begin Given data

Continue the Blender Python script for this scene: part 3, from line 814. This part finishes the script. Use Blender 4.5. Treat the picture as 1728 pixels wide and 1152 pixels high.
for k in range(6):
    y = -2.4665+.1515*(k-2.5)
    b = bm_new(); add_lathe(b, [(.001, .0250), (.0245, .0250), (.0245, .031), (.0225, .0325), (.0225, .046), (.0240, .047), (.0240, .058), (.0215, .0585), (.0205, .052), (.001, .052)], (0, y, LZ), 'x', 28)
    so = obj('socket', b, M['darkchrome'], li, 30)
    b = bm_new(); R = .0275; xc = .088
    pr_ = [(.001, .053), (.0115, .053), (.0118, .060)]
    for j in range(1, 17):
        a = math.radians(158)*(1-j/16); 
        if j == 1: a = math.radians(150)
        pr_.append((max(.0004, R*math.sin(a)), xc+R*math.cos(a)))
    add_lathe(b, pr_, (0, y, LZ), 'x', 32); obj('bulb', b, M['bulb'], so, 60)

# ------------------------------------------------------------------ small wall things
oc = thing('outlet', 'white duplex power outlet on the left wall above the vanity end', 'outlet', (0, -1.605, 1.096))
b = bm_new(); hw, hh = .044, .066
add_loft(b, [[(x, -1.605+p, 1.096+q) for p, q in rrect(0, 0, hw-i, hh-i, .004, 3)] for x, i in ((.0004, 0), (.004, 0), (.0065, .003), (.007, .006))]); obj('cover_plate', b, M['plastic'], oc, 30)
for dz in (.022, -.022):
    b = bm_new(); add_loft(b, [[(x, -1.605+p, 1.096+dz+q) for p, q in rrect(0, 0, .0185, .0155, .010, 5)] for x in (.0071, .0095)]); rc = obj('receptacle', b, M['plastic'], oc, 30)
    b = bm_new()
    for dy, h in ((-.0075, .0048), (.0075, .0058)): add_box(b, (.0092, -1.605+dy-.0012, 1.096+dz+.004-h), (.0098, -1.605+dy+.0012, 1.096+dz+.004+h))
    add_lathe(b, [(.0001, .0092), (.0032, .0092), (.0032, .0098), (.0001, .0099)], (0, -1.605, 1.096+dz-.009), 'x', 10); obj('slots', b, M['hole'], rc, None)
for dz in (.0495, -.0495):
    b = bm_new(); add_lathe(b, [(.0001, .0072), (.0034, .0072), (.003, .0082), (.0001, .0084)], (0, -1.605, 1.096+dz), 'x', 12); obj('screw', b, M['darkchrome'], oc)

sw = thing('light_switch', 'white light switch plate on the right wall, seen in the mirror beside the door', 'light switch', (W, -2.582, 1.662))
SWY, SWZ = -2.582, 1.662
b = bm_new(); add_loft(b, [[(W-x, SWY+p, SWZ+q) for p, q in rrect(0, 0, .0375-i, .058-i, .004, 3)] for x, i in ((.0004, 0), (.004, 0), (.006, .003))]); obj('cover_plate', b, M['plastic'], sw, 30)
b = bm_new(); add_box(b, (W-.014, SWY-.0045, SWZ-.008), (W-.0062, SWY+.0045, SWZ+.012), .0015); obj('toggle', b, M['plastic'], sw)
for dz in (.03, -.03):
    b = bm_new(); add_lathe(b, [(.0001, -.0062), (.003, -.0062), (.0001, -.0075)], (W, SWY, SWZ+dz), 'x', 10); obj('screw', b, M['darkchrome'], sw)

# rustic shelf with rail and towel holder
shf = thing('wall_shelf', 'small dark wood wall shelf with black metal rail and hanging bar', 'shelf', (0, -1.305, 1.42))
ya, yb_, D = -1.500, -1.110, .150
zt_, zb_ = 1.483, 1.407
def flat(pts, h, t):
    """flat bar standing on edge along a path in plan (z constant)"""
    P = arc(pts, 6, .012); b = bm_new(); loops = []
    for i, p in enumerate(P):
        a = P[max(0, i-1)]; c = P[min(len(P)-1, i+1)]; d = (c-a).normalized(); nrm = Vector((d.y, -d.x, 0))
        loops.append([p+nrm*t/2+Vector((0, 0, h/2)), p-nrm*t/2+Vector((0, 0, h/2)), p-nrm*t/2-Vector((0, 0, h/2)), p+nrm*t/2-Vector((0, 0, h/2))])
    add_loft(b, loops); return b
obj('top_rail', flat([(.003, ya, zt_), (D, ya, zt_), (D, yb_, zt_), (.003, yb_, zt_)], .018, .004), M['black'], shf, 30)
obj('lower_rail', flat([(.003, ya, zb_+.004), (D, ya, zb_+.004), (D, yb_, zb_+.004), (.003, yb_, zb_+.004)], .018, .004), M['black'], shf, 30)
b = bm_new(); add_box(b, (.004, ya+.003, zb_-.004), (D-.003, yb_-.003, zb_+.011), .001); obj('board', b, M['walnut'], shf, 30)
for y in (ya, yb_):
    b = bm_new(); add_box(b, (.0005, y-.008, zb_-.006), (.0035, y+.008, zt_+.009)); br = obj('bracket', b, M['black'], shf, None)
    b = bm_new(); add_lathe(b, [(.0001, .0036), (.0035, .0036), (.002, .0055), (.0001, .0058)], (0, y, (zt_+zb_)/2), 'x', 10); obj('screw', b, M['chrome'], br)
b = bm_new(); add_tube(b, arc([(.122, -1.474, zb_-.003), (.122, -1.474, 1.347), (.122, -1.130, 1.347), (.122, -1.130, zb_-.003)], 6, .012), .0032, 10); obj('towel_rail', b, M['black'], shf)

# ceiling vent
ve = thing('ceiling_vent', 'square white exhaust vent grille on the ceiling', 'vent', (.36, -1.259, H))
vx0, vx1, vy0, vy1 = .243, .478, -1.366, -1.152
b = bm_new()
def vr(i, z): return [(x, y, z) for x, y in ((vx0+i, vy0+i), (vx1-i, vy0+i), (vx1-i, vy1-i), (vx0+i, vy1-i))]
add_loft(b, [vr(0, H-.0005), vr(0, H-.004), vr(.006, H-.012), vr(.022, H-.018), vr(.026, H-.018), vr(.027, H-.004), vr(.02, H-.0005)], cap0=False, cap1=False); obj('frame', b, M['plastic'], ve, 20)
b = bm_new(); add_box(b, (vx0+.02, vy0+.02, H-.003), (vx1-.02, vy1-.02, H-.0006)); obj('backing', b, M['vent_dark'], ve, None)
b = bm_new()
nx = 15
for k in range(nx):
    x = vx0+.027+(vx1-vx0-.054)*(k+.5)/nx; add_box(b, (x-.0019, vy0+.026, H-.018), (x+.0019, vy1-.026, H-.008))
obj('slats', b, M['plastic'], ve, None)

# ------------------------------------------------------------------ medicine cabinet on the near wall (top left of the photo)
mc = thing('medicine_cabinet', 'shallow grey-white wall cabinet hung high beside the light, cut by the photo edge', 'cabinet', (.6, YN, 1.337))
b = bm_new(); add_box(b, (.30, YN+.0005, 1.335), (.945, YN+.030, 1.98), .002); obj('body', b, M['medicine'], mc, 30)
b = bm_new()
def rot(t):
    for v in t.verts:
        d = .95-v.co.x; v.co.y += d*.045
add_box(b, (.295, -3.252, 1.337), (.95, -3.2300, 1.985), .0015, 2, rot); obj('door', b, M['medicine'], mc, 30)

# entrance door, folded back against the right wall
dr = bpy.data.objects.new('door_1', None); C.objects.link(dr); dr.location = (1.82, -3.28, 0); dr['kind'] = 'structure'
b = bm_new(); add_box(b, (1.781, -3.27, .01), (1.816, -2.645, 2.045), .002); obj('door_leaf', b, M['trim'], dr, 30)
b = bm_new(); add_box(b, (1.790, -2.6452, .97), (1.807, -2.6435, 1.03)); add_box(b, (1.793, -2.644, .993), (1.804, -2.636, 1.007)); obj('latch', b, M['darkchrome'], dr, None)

end Given data

Reproduce the whole listing word for word.

Continue the Blender Python script for this scene: part 3, from line 814. This part finishes the script. Use Blender 4.5. Treat the picture as 1728 pixels wide and 1152 pixels high.
for k in range(6):
    y = -2.4665+.1515*(k-2.5)
    b = bm_new(); add_lathe(b, [(.001, .0250), (.0245, .0250), (.0245, .031), (.0225, .0325), (.0225, .046), (.0240, .047), (.0240, .058), (.0215, .0585), (.0205, .052), (.001, .052)], (0, y, LZ), 'x', 28)
    so = obj('socket', b, M['darkchrome'], li, 30)
    b = bm_new(); R = .0275; xc = .088
    pr_ = [(.001, .053), (.0115, .053), (.0118, .060)]
    for j in range(1, 17):
        a = math.radians(158)*(1-j/16); 
        if j == 1: a = math.radians(150)
        pr_.append((max(.0004, R*math.sin(a)), xc+R*math.cos(a)))
    add_lathe(b, pr_, (0, y, LZ), 'x', 32); obj('bulb', b, M['bulb'], so, 60)

# ------------------------------------------------------------------ small wall things
oc = thing('outlet', 'white duplex power outlet on the left wall above the vanity end', 'outlet', (0, -1.605, 1.096))
b = bm_new(); hw, hh = .044, .066
add_loft(b, [[(x, -1.605+p, 1.096+q) for p, q in rrect(0, 0, hw-i, hh-i, .004, 3)] for x, i in ((.0004, 0), (.004, 0), (.0065, .003), (.007, .006))]); obj('cover_plate', b, M['plastic'], oc, 30)
for dz in (.022, -.022):
    b = bm_new(); add_loft(b, [[(x, -1.605+p, 1.096+dz+q) for p, q in rrect(0, 0, .0185, .0155, .010, 5)] for x in (.0071, .0095)]); rc = obj('receptacle', b, M['plastic'], oc, 30)
    b = bm_new()
    for dy, h in ((-.0075, .0048), (.0075, .0058)): add_box(b, (.0092, -1.605+dy-.0012, 1.096+dz+.004-h), (.0098, -1.605+dy+.0012, 1.096+dz+.004+h))
    add_lathe(b, [(.0001, .0092), (.0032, .0092), (.0032, .0098), (.0001, .0099)], (0, -1.605, 1.096+dz-.009), 'x', 10); obj('slots', b, M['hole'], rc, None)
for dz in (.0495, -.0495):
    b = bm_new(); add_lathe(b, [(.0001, .0072), (.0034, .0072), (.003, .0082), (.0001, .0084)], (0, -1.605, 1.096+dz), 'x', 12); obj('screw', b, M['darkchrome'], oc)

sw = thing('light_switch', 'white light switch plate on the right wall, seen in the mirror beside the door', 'light switch', (W, -2.582, 1.662))
SWY, SWZ = -2.582, 1.662
b = bm_new(); add_loft(b, [[(W-x, SWY+p, SWZ+q) for p, q in rrect(0, 0, .0375-i, .058-i, .004, 3)] for x, i in ((.0004, 0), (.004, 0), (.006, .003))]); obj('cover_plate', b, M['plastic'], sw, 30)
b = bm_new(); add_box(b, (W-.014, SWY-.0045, SWZ-.008), (W-.0062, SWY+.0045, SWZ+.012), .0015); obj('toggle', b, M['plastic'], sw)
for dz in (.03, -.03):
    b = bm_new(); add_lathe(b, [(.0001, -.0062), (.003, -.0062), (.0001, -.0075)], (W, SWY, SWZ+dz), 'x', 10); obj('screw', b, M['darkchrome'], sw)

# rustic shelf with rail and towel holder
shf = thing('wall_shelf', 'small dark wood wall shelf with black metal rail and hanging bar', 'shelf', (0, -1.305, 1.42))
ya, yb_, D = -1.500, -1.110, .150
zt_, zb_ = 1.483, 1.407
def flat(pts, h, t):
    """flat bar standing on edge along a path in plan (z constant)"""
    P = arc(pts, 6, .012); b = bm_new(); loops = []
    for i, p in enumerate(P):
        a = P[max(0, i-1)]; c = P[min(len(P)-1, i+1)]; d = (c-a).normalized(); nrm = Vector((d.y, -d.x, 0))
        loops.append([p+nrm*t/2+Vector((0, 0, h/2)), p-nrm*t/2+Vector((0, 0, h/2)), p-nrm*t/2-Vector((0, 0, h/2)), p+nrm*t/2-Vector((0, 0, h/2))])
    add_loft(b, loops); return b
obj('top_rail', flat([(.003, ya, zt_), (D, ya, zt_), (D, yb_, zt_), (.003, yb_, zt_)], .018, .004), M['black'], shf, 30)
obj('lower_rail', flat([(.003, ya, zb_+.004), (D, ya, zb_+.004), (D, yb_, zb_+.004), (.003, yb_, zb_+.004)], .018, .004), M['black'], shf, 30)
b = bm_new(); add_box(b, (.004, ya+.003, zb_-.004), (D-.003, yb_-.003, zb_+.011), .001); obj('board', b, M['walnut'], shf, 30)
for y in (ya, yb_):
    b = bm_new(); add_box(b, (.0005, y-.008, zb_-.006), (.0035, y+.008, zt_+.009)); br = obj('bracket', b, M['black'], shf, None)
    b = bm_new(); add_lathe(b, [(.0001, .0036), (.0035, .0036), (.002, .0055), (.0001, .0058)], (0, y, (zt_+zb_)/2), 'x', 10); obj('screw', b, M['chrome'], br)
b = bm_new(); add_tube(b, arc([(.122, -1.474, zb_-.003), (.122, -1.474, 1.347), (.122, -1.130, 1.347), (.122, -1.130, zb_-.003)], 6, .012), .0032, 10); obj('towel_rail', b, M['black'], shf)

# ceiling vent
ve = thing('ceiling_vent', 'square white exhaust vent grille on the ceiling', 'vent', (.36, -1.259, H))
vx0, vx1, vy0, vy1 = .243, .478, -1.366, -1.152
b = bm_new()
def vr(i, z): return [(x, y, z) for x, y in ((vx0+i, vy0+i), (vx1-i, vy0+i), (vx1-i, vy1-i), (vx0+i, vy1-i))]
add_loft(b, [vr(0, H-.0005), vr(0, H-.004), vr(.006, H-.012), vr(.022, H-.018), vr(.026, H-.018), vr(.027, H-.004), vr(.02, H-.0005)], cap0=False, cap1=False); obj('frame', b, M['plastic'], ve, 20)
b = bm_new(); add_box(b, (vx0+.02, vy0+.02, H-.003), (vx1-.02, vy1-.02, H-.0006)); obj('backing', b, M['vent_dark'], ve, None)
b = bm_new()
nx = 15
for k in range(nx):
    x = vx0+.027+(vx1-vx0-.054)*(k+.5)/nx; add_box(b, (x-.0019, vy0+.026, H-.018), (x+.0019, vy1-.026, H-.008))
obj('slats', b, M['plastic'], ve, None)

# ------------------------------------------------------------------ medicine cabinet on the near wall (top left of the photo)
mc = thing('medicine_cabinet', 'shallow grey-white wall cabinet hung high beside the light, cut by the photo edge', 'cabinet', (.6, YN, 1.337))
b = bm_new(); add_box(b, (.30, YN+.0005, 1.335), (.945, YN+.030, 1.98), .002); obj('body', b, M['medicine'], mc, 30)
b = bm_new()
def rot(t):
    for v in t.verts:
        d = .95-v.co.x; v.co.y += d*.045
add_box(b, (.295, -3.252, 1.337), (.95, -3.2300, 1.985), .0015, 2, rot); obj('door', b, M['medicine'], mc, 30)

# entrance door, folded back against the right wall
dr = bpy.data.objects.new('door_1', None); C.objects.link(dr); dr.location = (1.82, -3.28, 0); dr['kind'] = 'structure'
b = bm_new(); add_box(b, (1.781, -3.27, .01), (1.816, -2.645, 2.045), .002); obj('door_leaf', b, M['trim'], dr, 30)
b = bm_new(); add_box(b, (1.790, -2.6452, .97), (1.807, -2.6435, 1.03)); add_box(b, (1.793, -2.644, .993), (1.804, -2.636, 1.007)); obj('latch', b, M['darkchrome'], dr, None)